The 32V paper, A UNIX™ Operating System for the DEC VAX-11/780 Computer (by Thomas B. London and John F. Reiser) has a few interesting tidbits about c2
.
Two features of the VAX-11 architecture — three-address instructions and indexed addressing mode
— were difficult to model within the basic structure of the compiler. The full implementation of three-address instructions proved to be so difficult that it was not really attempted. Instead,
c2,
the assembly
language code improver, tries to merge several instructions into an appropriate three-address instruction.
This suggests that c2
was somewhat akin to a second (or third, since the C compiler used c0
and c1
) pass for the C compiler, albeit assembly language-oriented: it makes up for lacunae in the main C compiler. (Its naming is consistent with this approximation, at least when compared with as2
, the second pass of the assembler.)
c2.
The code improver for the assembly language generated by the VAX-11 C compiler is based on a
similar program for the PDP-11. A ’backwards’ register usage pass, performed once and before anything
else, was a major addition. Knowing that no temporary register is live across a backwards jump, the register usage pass introduces three-address instructions wherever possible. It also recognizes situations where
jump on bit (jbc, jbs, jlbc, jlbs,) extract field (extzv, movzbl) and move address (moval, movab, pushal, pushab) instructions can be used.
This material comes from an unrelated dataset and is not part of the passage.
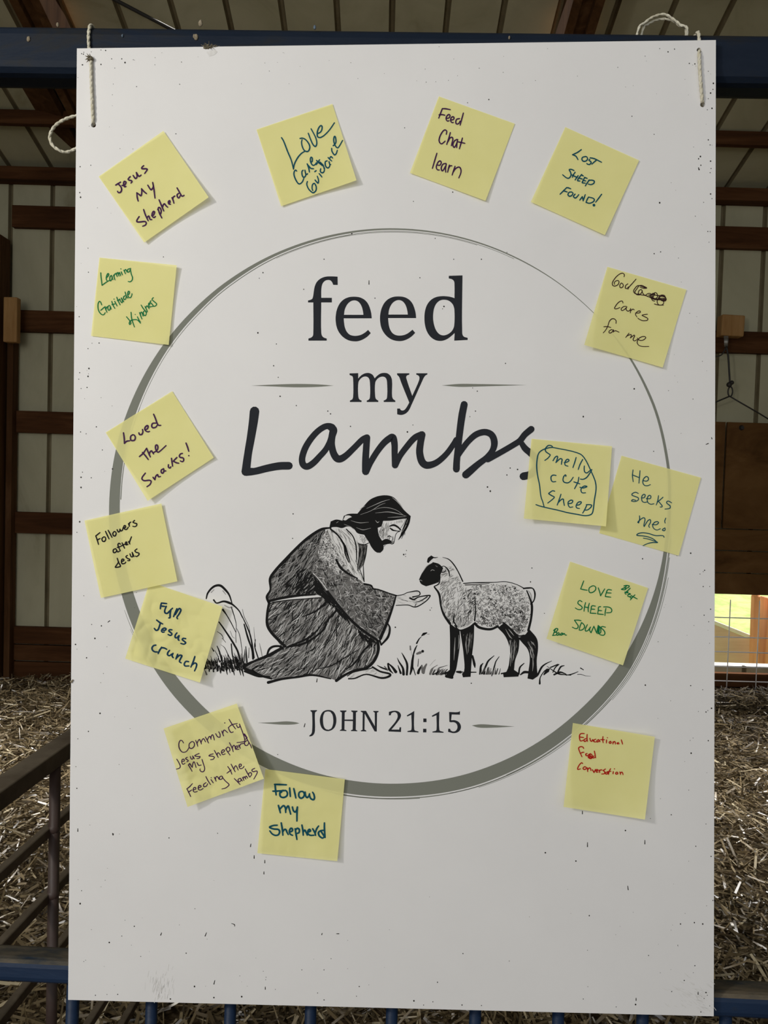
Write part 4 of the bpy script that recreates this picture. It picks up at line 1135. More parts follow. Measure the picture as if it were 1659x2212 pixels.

The code for insertion of fancy loop control instructions
sob, aob, acb
was also extended.
This also suggests that c2
was specifically written to process the code produced by the C compiler.
as
doesn’t support any option to invoke c2
(or any other improver); I imagine the authors wouldn’t have expected hand-written assembly language to need improving after assembly! f77
replaced the first pass of the C compiler, feeding into c1
and c2
(if the -O
option was provided), so c2
was used for compiled Fortran code which had been processed by the C compiler’s code generator anyway (see Portability of C Programs and the UNIX System by S. C. Johnson and D. M. Ritchie, published in The Bell System Technical Journal, volume 57, number 6, part 2, July/August 1978).